NASA looks to private companies to help commercialize low-Earth orbit

The International Space Station. Photo: NASA

While NASA’s high-profile, expensive missions anchor the space agency’s plans for exploration, the agency is also supporting a number of private companies in their bids to commercialize space.

Driving the news: A number of NASA announcements in the past week have specifically broadened the roles the agency’s commercial partners will play in the future of spaceflight.

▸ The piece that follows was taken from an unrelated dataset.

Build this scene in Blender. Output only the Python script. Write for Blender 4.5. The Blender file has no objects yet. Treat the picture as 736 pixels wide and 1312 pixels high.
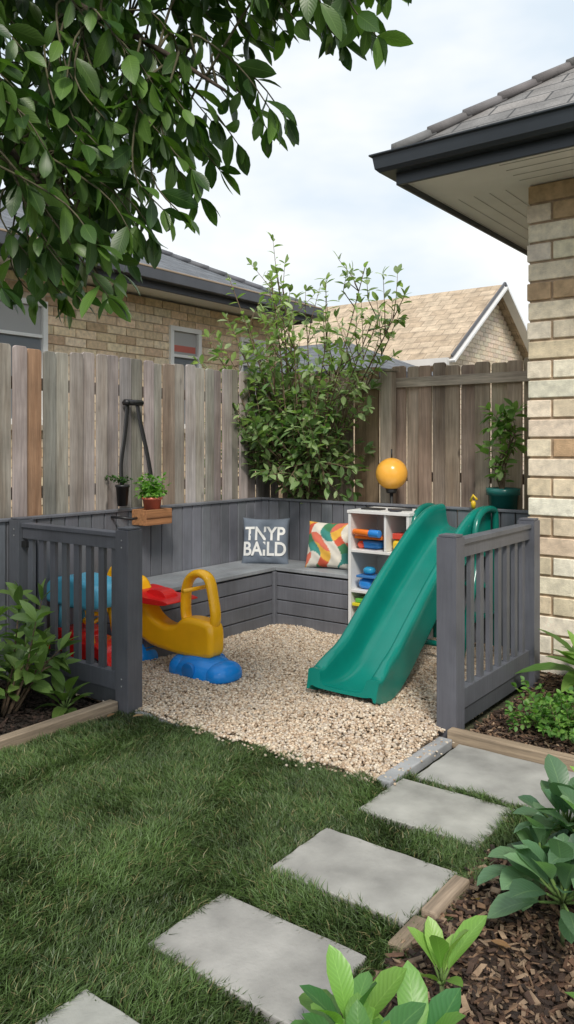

  • Twelve companies recently completed studies for NASA looking into how the International Space Station and low-Earth orbit in general might be used by private entities for commercial purposes.
  • Many of the companies — including Blue Origin, Boeing and Northrop Grumman — presented ideas for new, free-floating space stations that could play host to tourists and even manufacturing.
  • NASA awarded more than $253 million total to three companies tasked with flying the agency's science experiments to the Moon ahead of the 2024 human landing.
  • On Friday, NASA will announce “plans to open the International Space Station to expanded commercial activities” during an event at Nasdaq.

Background: NASA has long needed commercial partners to make its space-faring dreams come true. NASA supplies and experiments are currently delivered to the ISS by SpaceX and Northrop Grumman. Boeing and SpaceX hope to launch astronauts to the station for the agency within the next year.

The bottom line: If operations in low-Earth orbit can be given over to private entities — with NASA as a customer — agency administrator Jim Bridenstine says that could free the space agency up to figure out how to send people deeper into the solar system with the coming moon mission and eventually Mars.